Marine Le Pen is barred from running for public office for five years, with the court also handing the far-right leader a four-year prison sentence, with two years suspended and two years’ home detention, and a €100,000 fine.


The leader of the French far-right has been blocked from running to be the next president of France after being found guilty of syphoning off EU funding.
A court in Paris has handed a sentence barring Marine Le Pen from running for public office for five years. Emmanuel Macron’s term as president is up in 2027 and Le Pen had been seen as in with her best shot at the presidency.
The Tribunal de Paris found Le Pen, previously a member of the European Parliament, guilty, alongside more than 20 others, of embezzling millions of euros to the benefit of her far-right political party, National Rally.
Le Pen and eight of her fellow MEPs were found to have set up fake jobs in the European Parliament. That allowed the party to use EU funds to pay salaries of people who didn’t actually work on European affairs, but were in fact engaged to help the party back in France.
The judge said “embezzlement within the framework of a system [was] put in place to reduce the party’s costs”.
The court also handed Marine Le Pen a four-year prison sentence, with two years suspended and two years’ home detention, and a €100,000 fine.
Le Pen can appeal. If she manages to overturn the case, she could yet make a political comeback.


Rising support for National Rally
After inheriting the National Front from her father, Marine Le Pen has spent years working to broaden appeal to voters, including shifting rhetoric away from the party’s fascist roots and by rebranding it as National Rally.
Instead she has focused on a populist anti-migrant, hard-right, Eurosceptic agenda.
Once a fringe party, by 2019 National Rally was polling neck and neck with Macron’s liberal-centre-right movement.
Since then, the meteoric rise of Le Pen’s prodigy, Jordan Bardella, has helped the party win popular support, particularly amongst younger voters.
Marine Le Pen’s conviction is a seismic moment in French politics.
She is almost certain to appeal the case. If she cannot get the ruling overturned it could prove to be the final blow for her personal political ambitions, although not the end of National Rally.
Unlike Macron, who has no natural successor, National Rally has one ready formed.
Le Pen has spent years readying Jordan Bardella, even stepping aside to allow him to head the party, at least in name, since 2022.

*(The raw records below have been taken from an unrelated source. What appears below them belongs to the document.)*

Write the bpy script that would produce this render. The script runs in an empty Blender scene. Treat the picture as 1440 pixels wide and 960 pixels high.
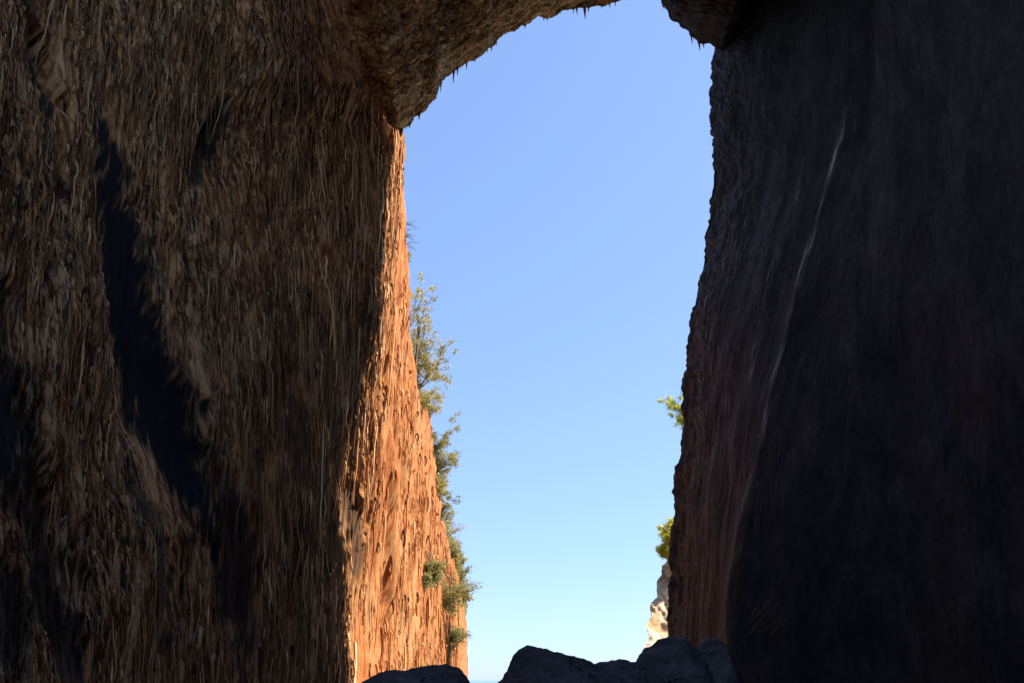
import bpy, math, random
import numpy as np
from mathutils import Vector, Matrix

R = math.radians
sc = bpy.context.scene
COL = sc.collection
PITCH = math.atan(476.0 / 1040.0)
CP, SP = math.cos(PITCH), math.sin(PITCH)


def at(px, py, Y):
    """point of the place, Y metres out to sea, seen at this spot of the photograph (used to survey real positions)"""
    u = (px - 720) / 1040.0
    v = (480 - py) / 1040.0
    h = CP - v * SP
    return Vector((u / h * Y, Y, (SP + v * CP) / h * Y))


def tag(o, label=None, cat=None, group=None, kind=None):
    if label: o['label'] = label
    if cat: o['category'] = cat
    if group: o['group'] = group
    if kind: o['kind'] = kind
    return o


# ------------------------------------------------------------------ noise
_rng = np.random.RandomState(7)
_perm = _rng.permutation(512).astype(np.int32)
_perm = np.concatenate([_perm, _perm, _perm])
_ang = _rng.rand(512) * 2 * np.pi
_GX, _GY = np.cos(_ang), np.sin(_ang)


def pn(x, y, seed=0):
    """2-D gradient noise, about -1..1"""
    x = np.asarray(x, float) + seed * 17.31
    y = np.asarray(y, float) + seed * 5.77
    xi = np.floor(x).astype(np.int64); yi = np.floor(y).astype(np.int64)
    xf = x - xi; yf = y - yi
    u = xf * xf * xf * (xf * (xf * 6 - 15) + 10)
    v = yf * yf * yf * (yf * (yf * 6 - 15) + 10)
    xa = xi & 511; xb = (xi + 1) & 511
    ya = yi & 511; yb = (yi + 1) & 511

    def g(a, b, dx, dy):
        k = _perm[_perm[a] + b]
        return _GX[k] * dx + _GY[k] * dy
    n00 = g(xa, ya, xf, yf); n10 = g(xb, ya, xf - 1, yf)
    n01 = g(xa, yb, xf, yf - 1); n11 = g(xb, yb, xf - 1, yf - 1)
    return 1.5 * ((n00 * (1 - u) + n10 * u) * (1 - v) + (n01 * (1 - u) + n11 * u) * v)


def ridge(x, y, seed=0):
    r = 1 - np.abs(pn(x, y, seed)) * 1.6
    return np.clip(r, -.6, 1) - .45


def sstep(a, b, x):
    t = np.clip((x - a) / (b - a), 0, 1)
    return t * t * (3 - 2 * t)


# ------------------------------------------------------------------ mesh helpers
def mesh_obj(name, verts, faces, mat, parent=None, smooth=True, nsides=4):
    me = bpy.data.meshes.new(name)
    verts = np.ascontiguousarray(verts, dtype=np.float32).reshape(-1, 3)
    faces = np.ascontiguousarray(faces, dtype=np.int32).reshape(-1, nsides)
    me.vertices.add(len(verts)); me.vertices.foreach_set('co', verts.ravel())
    me.loops.add(faces.size); me.loops.foreach_set('vertex_index', faces.ravel())
    me.polygons.add(len(faces))
    me.polygons.foreach_set('loop_start', np.arange(0, faces.size, nsides, dtype=np.int32))
    me.polygons.foreach_set('loop_total', np.full(len(faces), nsides, dtype=np.int32))
    me.polygons.foreach_set('use_smooth', np.full(len(faces), smooth, dtype=bool))
    me.update(calc_edges=True)
    me.materials.append(mat)
    o = bpy.data.objects.new(name, me)
    COL.objects.link(o)
    if parent: o.parent = parent
    return o


def grid_faces(nr, nc, flip=False):
    i = np.arange(nr - 1)[:, None] * nc + np.arange(nc - 1)[None, :]
    q = np.stack([i, i + 1, i + nc + 1, i + nc], -1)
    if flip: q = q[..., ::-1]
    return q.reshape(-1, 4)


def set_vec(o, a, c):
    v = np.zeros((a.size, 3), dtype=np.float32); v[:, 0] = a.ravel(); v[:, 2] = c.ravel()
    at_ = o.data.attributes.new('wallco', 'FLOAT_VECTOR', 'POINT'); at_.data.foreach_set('vector', v.ravel())


def grid_obj(name, X, Y, Z, mat, parent=None, flip=False):
    nr, nc = X.shape
    return mesh_obj(name, np.stack([X, Y, Z], -1), grid_faces(nr, nc, flip), mat, parent)


# ------------------------------------------------------------------ materials
WALLCO = []      # materials laid out along the rock face (distance along it, height) instead of in space


def nodes_of(name):
    m = bpy.data.materials.new(name); m.use_nodes = True
    nt = m.node_tree
    if name in ('ribbed_orange_rock', 'strand_brown_rock', 'dark_cave_rock'): WALLCO.append(nt)
    return m, nt, nt.nodes['Principled BSDF']


def nnoise(nt, scale, detail=6, rough=.6, stretch=(1, 1, 1), vec=None, dist=0):
    if vec is None:
        if nt in WALLCO:
            tc = nt.nodes.new('ShaderNodeAttribute'); tc.attribute_name = 'wallco'; vec = tc.outputs['Vector']
        else:
            tc = nt.nodes.new('ShaderNodeTexCoord'); vec = tc.outputs['Object']
    mp = nt.nodes.new('ShaderNodeMapping'); mp.inputs['Scale'].default_value = stretch
    nt.links.new(vec, mp.inputs['Vector'])
    n = nt.nodes.new('ShaderNodeTexNoise')
    n.inputs['Scale'].default_value = scale; n.inputs['Detail'].default_value = detail
    n.inputs['Roughness'].default_value = rough; n.inputs['Distortion'].default_value = dist
    nt.links.new(mp.outputs[0], n.inputs['Vector'])
    return n.outputs['Fac']


def nramp(nt, fac, stops):
    r = nt.nodes.new('ShaderNodeValToRGB')
    e = r.color_ramp.elements
    while len(e) < len(stops): e.new(.5)
    for k, (p, c) in enumerate(stops):
        e[k].position = p; e[k].color = (c[0], c[1], c[2], 1)
    nt.links.new(fac, r.inputs[0])
    return r.outputs[0]


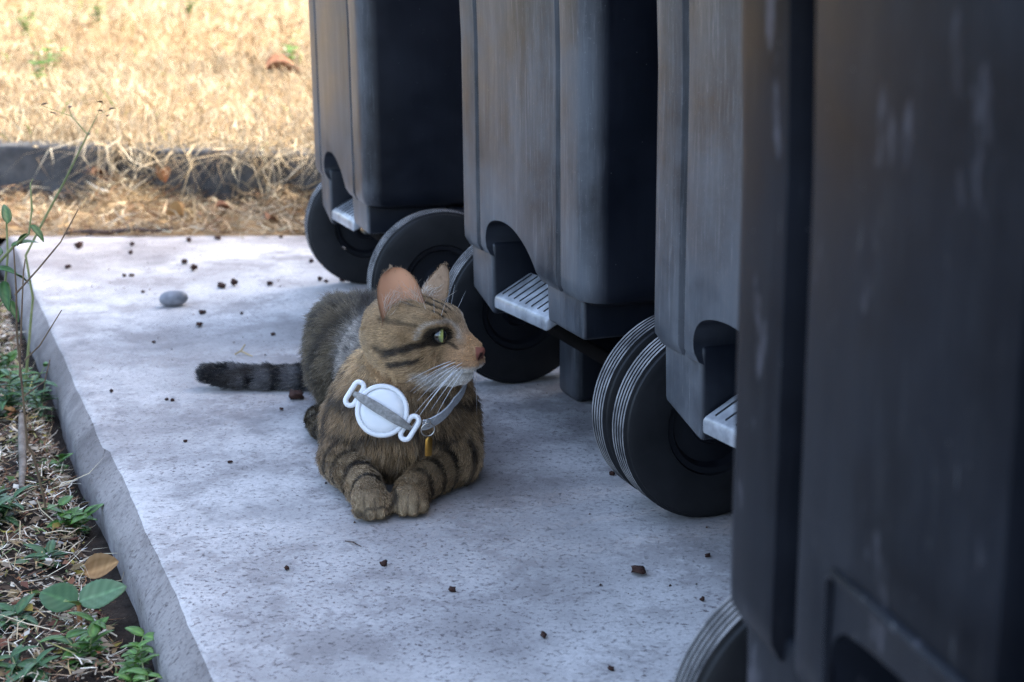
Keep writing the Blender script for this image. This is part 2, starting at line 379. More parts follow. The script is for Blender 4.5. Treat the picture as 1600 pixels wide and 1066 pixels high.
def body_mesh(gw, gd, well, gx=0.120):
    bm = bmesh.new(); rings = []
    for z, ins in ((0.194, 0.016), (0.200, 0.005), (0.209, 0.0005), (0.222, 0.0), (0.30, 0.0), (0.45, 0.0), (0.60, -0.004), (0.84, -0.014), (0.862, -0.016), (0.866, -0.034), (0.912, -0.036), (0.916, -0.030)):
        k = max(0.0, z - 0.22)
        s = section(0.192 - ins, -0.092 + ins - 0.01 * k, 0.395 - ins + 0.10 * k, 0.026, 0.05, gw, gd if z < 0.85 else 0.001, gx)
        rings.append([bm.verts.new((x, y, z)) for x, y in s])
    n = len(rings[0])
    for a, b in zip(rings, rings[1:]):
        for i in range(n): bm.faces.new((a[i], a[(i + 1) % n], b[(i + 1) % n], b[i]))
    bm.faces.new(rings[0][::-1]); bm.faces.new(rings[-1])
    me = from_bm('bin_body', bm)
    o = link('bin_body', me)
    bc = bmesh.new(); prism_y(bc, chaikin(well), -0.16, 0.16); bmesh.ops.recalc_face_normals(bc, faces=bc.faces)
    mc = bpy.data.meshes.new('cut'); bc.to_mesh(mc); bc.free(); co = link('cut', mc)
    md = o.modifiers.new('well', 'BOOLEAN'); md.object = co; md.operation = 'DIFFERENCE'; md.solver = 'EXACT'
    bv = o.modifiers.new('soft', 'BEVEL'); bv.width = 0.0035; bv.segments = 3; bv.limit_method = 'ANGLE'; bv.angle_limit = R(40)
    dg = bpy.context.evaluated_depsgraph_get(); out = bpy.data.meshes.new_from_object(o.evaluated_get(dg))
    bpy.data.objects.remove(o); bpy.data.objects.remove(co)
    smooth(out, 32); return out
def bracket_mesh(x0, x1):
    bm = bmesh.new(); box_bm(bm, x0, x1, -0.085, 0.032, 0.146 if x0 < 0 else 0.157, 0.214, 0.005, 3)
    for v in bm.verts:
        if v.co.z < 0.17:
            v.co.y += 0.002
            if x0 < 0: v.co.z -= 0.020 * (v.co.x - x0) / (x1 - x0)
    return from_bm('axle_bracket', bm)
def plate_mesh():
    bm = bmesh.new(); box_bm(bm, -0.0925, 0.0685, -0.0835, -0.036, 0.123, 0.138, 0.0035, 3)
    for v in bm.verts:
        v.co.z += 0.0105 + 0.05 * (v.co.x + 0.09) + 0.56 * (v.co.y + 0.0865)
    return from_bm('step_plate', bm)
def rib_mesh():
    bm = bmesh.new(); box_bm(bm, -0.0008, 0.0008, -0.077, -0.040, 0, 0.0018, 0.0004, 1)
    for v in bm.verts: v.co.z += 0.1482 + (v.co.y + 0.0865) * 0.56
    return from_bm('grip_rib', bm)
def base_mesh():
    bm = bmesh.new()
    lo = [(-0.150, 0.045), (0.150, 0.045), (0.150, 0.36), (-0.150, 0.36)]
    box_bm(bm, -0.150, 0.150, 0.17, 0.365, 0.0, 0.192, 0.012, 3)
    box_bm(bm, -0.165, -0.104, 0.030, 0.172, 0.0, 0.192, 0.010, 3)
    box_bm(bm, 0.118, 0.190, 0.030, 0.172, 0.0, 0.192, 0.010, 3)
    return from_bm('bin_base', bm)
def tyre_mesh():
    bm = bmesh.new(); w = 0.0175; prof = [(-w, 0.054), (-w - 0.0005, 0.060), (-w, 0.090), (-w + 0.002, 0.0955)]
    nr = 5; x0 = -w + 0.0035; step = (2 * w - 0.007) / nr; ribs = set()
    for i in range(nr):
        a = x0 + i * step
        prof += [(a, 0.0962), (a + 0.0007, 0.0995), (a + step - 0.0022, 0.0995), (a + step - 0.0012, 0.0962)]
        ribs |= {len(prof) - 3}
    prof += [(w - 0.002, 0.0955), (w, 0.090), (w + 0.0005, 0.060), (w, 0.054), (w - 0.006, 0.053), (-w + 0.006, 0.053)]
    fs = lathe_x_bm(bm, prof, 72)
    for i, f in fs:
        if i in ribs: f.material_index = 1
    for v in bm.verts: v.co.z += 0.0
    me = from_bm('wheel', bm, 40); me.materials.append(M['rubber']); me.materials.append(M['tread']); return me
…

Last year he was put forward as the party’s nomination for prime minister. Instead he is now likely to be primed for a run for the most powerful job in French politics, the presidency.
After the verdict, he said: “Today it is not only Marine Le Pen who was unjustly condemned. It was French democracy that was killed.”
Le Pen stood three times for president, getting closer each time, but never winning because the public always rallied around the centre candidate in the second round of voting.
Bardella could be in with the best chance of breaking through that barrier.
Since Macron cannot stand again, each of the centrist parties is likely to push its own candidate. Former centre-right prime minister, Edouard Philippe, has already said he will run, but a huddle of middle-ground politicians will make it harder for a clear name to break through.
By contrast, there is no one in National Rally besides Le Pen with the profile of Bardella.
But without Le Pen, there are risks for the far-right too.


“Trial made by politicians for politicians”
The French public’s reaction to today’s verdict, and how National Rally handles it, will be crucial.
Ahead of the verdict, Le Pen dismissed the case as a “trial made by politicians for politicians”, an attempt to frame it as a political show trial.
She left court this morning without comment and before the judge had even finished summing up.
If the perception prevails that the trial was a political stitch-up, her conviction could actually help rather than hinder Bardella. If she manages to overturn the sentence on appeal, that would also likely give her a boost.
If, however, the case increases distrust of National Rally and the party’s suitability to hold high office, it may be returned to the fringes.
The presidential election is still two years away, but it is almost like the campaign is already underway.